TAMPA — The Florida Orchestra gave a little Belgian music festival Friday night, at least in the first half of the concert under guest conductor Rossen Milanov in Ferguson Hall at the Straz Center for the Performing Arts.
Cesar Franck was Belgium's best-known composer, but his symphonic poem Le chasseur maudit is rarely heard. It's something of a thriller-diller, inspired by an 18th century poem about a defiant count who goes hunting (thus the horn calls) on a Sunday morning (church chimes in the percussion section). Nothing good comes of such impiety, of course, and Milanov, who was extremely detailed in his stick technique and gestures, plunged the orchestra into the frantic finale depicting the nobleman's damnation, much influenced by the pyrotechnics of Berlioz's Symphonie Fantastique, to be played on the next masterworks program in March.
The theme continued with music by another, lesser known Belgian, Joseph Jongen, whose two-movement Suite for Viola and Orchestra from 1915 featured principal viola Ben Markwell. It was hard to get interested in the work, which is awfully slow-moving in the first movement and only fitfully takes advantage of the viola's seductively dark sound. Markwell, playing with a score, gave it a workmanlike reading, marred by some episodes of wayward pitch against the impressionistic haze of the orchestration.

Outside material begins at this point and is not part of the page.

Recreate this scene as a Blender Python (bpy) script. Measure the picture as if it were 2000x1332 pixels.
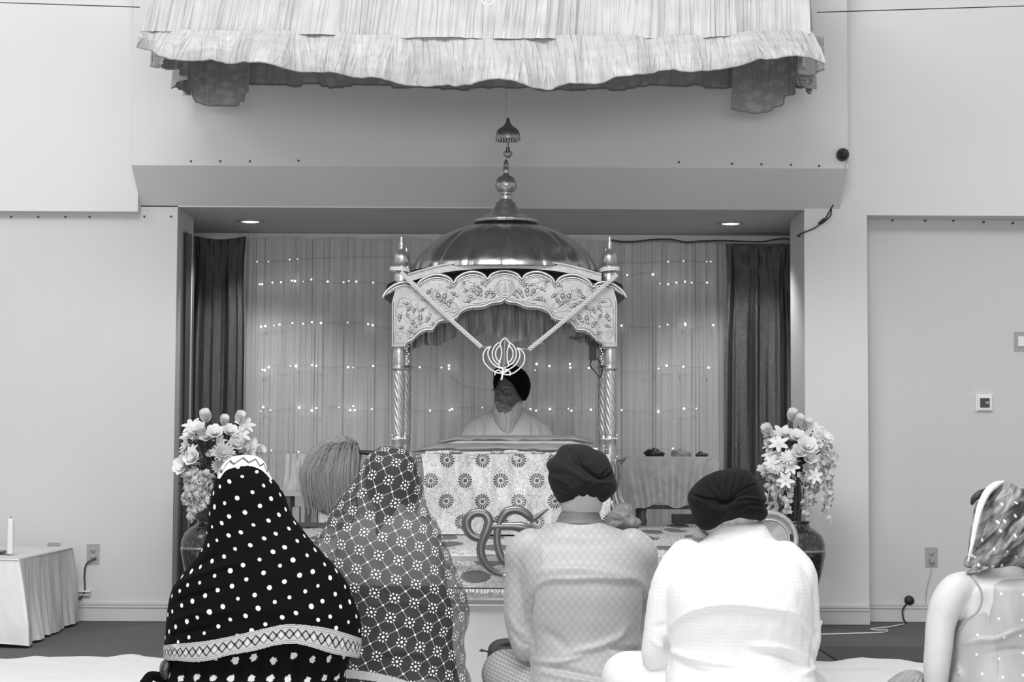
import bpy, math, random
import numpy as np
from mathutils import Vector, Matrix
random.seed(7); np.random.seed(7)
for o in list(bpy.data.objects): bpy.data.objects.remove(o, do_unlink=True)
SC = bpy.context.scene; COL = SC.collection; PI = math.pi

# ------------------------------------------------------------------ camera, world, lights, exposure
F = 3700.0; CAMZ = 0.96; PITCH = math.atan(227/F); ROLL = 0.0048
cf = np.array([0, math.cos(PITCH), math.sin(PITCH)]); cu0 = np.array([0, -math.sin(PITCH), math.cos(PITCH)]); cr0 = np.array([1., 0, 0])
cr = cr0*math.cos(ROLL)+cu0*math.sin(ROLL); cu = cu0*math.cos(ROLL)-cr0*math.sin(ROLL)
CAMP = np.array([0, 0, CAMZ])
cd = bpy.data.cameras.new('camera'); cam = bpy.data.objects.new('camera', cd); COL.objects.link(cam)
cd.sensor_width = 36; cd.lens = F*36/2000; cd.clip_start = 0.1; cd.clip_end = 100
cam.matrix_world = Matrix(((cr[0], cu[0], -cf[0], 0), (cr[1], cu[1], -cf[1], 0), (cr[2], cu[2], -cf[2], CAMZ), (0, 0, 0, 1)))
SC.camera = cam
cd.dof.use_dof = False
W = bpy.data.worlds.new('world'); SC.world = W; W.use_nodes = True
W.node_tree.nodes['Background'].inputs[0].default_value = (0.98, 1, 1.01, 1)
W.node_tree.nodes['Background'].inputs[1].default_value = 0.62
SC.view_settings.view_transform = 'Standard'; SC.view_settings.look = 'None'
SC.view_settings.exposure = 0.0; SC.view_settings.gamma = 1.0; SC.view_settings.use_curve_mapping = False

def area(name, loc, target, sx, sy, power):
    l = bpy.data.lights.new(name, 'AREA'); l.shape = 'RECTANGLE'; l.size = sx; l.size_y = sy; l.energy = power
    o = bpy.data.objects.new(name, l); COL.objects.link(o); o.location = loc
    d = Vector(target)-Vector(loc); o.rotation_euler = d.to_track_quat('-Z', 'Y').to_euler(); return o
area('hall_ceiling_light', (-1.2, 3.6, 5.2), (0.0, 9.5, 1.2), 3.6, 1.6, 270)
area('hall_fill_light', (0.0, -3.5, 1.9), (0.0, 10.0, 2.5), 5.0, 1.6, 310)  # added fill behind the camera, brightens the bulkhead and the alcove
area('hall_ceiling_light', (0.6, 4.6, 4.6), (0.6, 6.2, 0.5), 2.0, 1.0, 85)
area('hall_ceiling_light', (-4.6, 7.6, 4.6), (-3.0, 11.0, 2.2), 1.6, 1.6, 30)

# ------------------------------------------------------------------ projection helpers (pixel of the photograph + distance -> metres)
def at(px, py, Y):
    d = cf+cr*(px-1000)/F+cu*(666-py)/F
    return CAMP+d*(Y/d[1])
def proj(V):
    d = np.asarray(V)-CAMP; w = d@cf
    return np.stack([1000+F*(d@cr)/w, 666-F*(d@cu)/w], 1)
def xat(px, Y): return (px-1000)*Y/F
def zat(py, Y, px=1000): return at(px, py, Y)[2]
def herm(x, xs, ys):                     # smooth interpolation through a table
    xs = np.asarray(xs, float); ys = np.asarray(ys, float); x = np.clip(np.asarray(x, float), xs[0], xs[-1])
    m = np.gradient(ys, xs) if len(xs) > 2 else np.full(len(xs), (ys[-1]-ys[0])/(xs[-1]-xs[0]))
    i = np.clip(np.searchsorted(xs, x)-1, 0, len(xs)-2); h = xs[i+1]-xs[i]; t = (x-xs[i])/h
    return (2*t**3-3*t**2+1)*ys[i]+(t**3-2*t**2+t)*h*m[i]+(-2*t**3+3*t**2)*ys[i+1]+(t**3-t**2)*h*m[i+1]
def hsh(i, j, s):
    v = np.sin(i*127.1+j*311.7+s*74.7)*43758.5453; return v-np.floor(v)
def vn(x, y, s=0):                       # smooth value noise in -1..1
    x = np.asarray(x, float); y = np.asarray(y, float)+0*x; xi = np.floor(x); yi = np.floor(y); fx = x-xi; fy = y-yi
    fx = fx*fx*(3-2*fx); fy = fy*fy*(3-2*fy)
    a = hsh(xi, yi, s)*(1-fx)+hsh(xi+1, yi, s)*fx; b = hsh(xi, yi+1, s)*(1-fx)+hsh(xi+1, yi+1, s)*fx
    return 2*(a*(1-fy)+b*fy)-1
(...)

If the works by Franck and Jongen were obscure, Tchaikovsky's Symphony No. 5, which took up the second half of the program, is a familiar crowd-pleaser, with its "fate" theme introduced right away by low clarinets, one of classical music's signature tunes. A highlight was principal Robert Rearden's immaculate, sublime performance of the second movement's famous horn solo, marked dolce con molto espressione. Milanov, a Bulgarian who is music director of the Princeton Symphony Orchestra in New Jersey, handled Tchaikovsky's trademark mix of melancholia and excitement in fine fashion.
Because Friday's concert got under way about 15 minutes late, I had to leave before the symphony was finished to make my deadline, but fortunately I was able to stick around long enough to hear the third movement's perfect waltz, suggesting Tchaikovsky's great ballet music.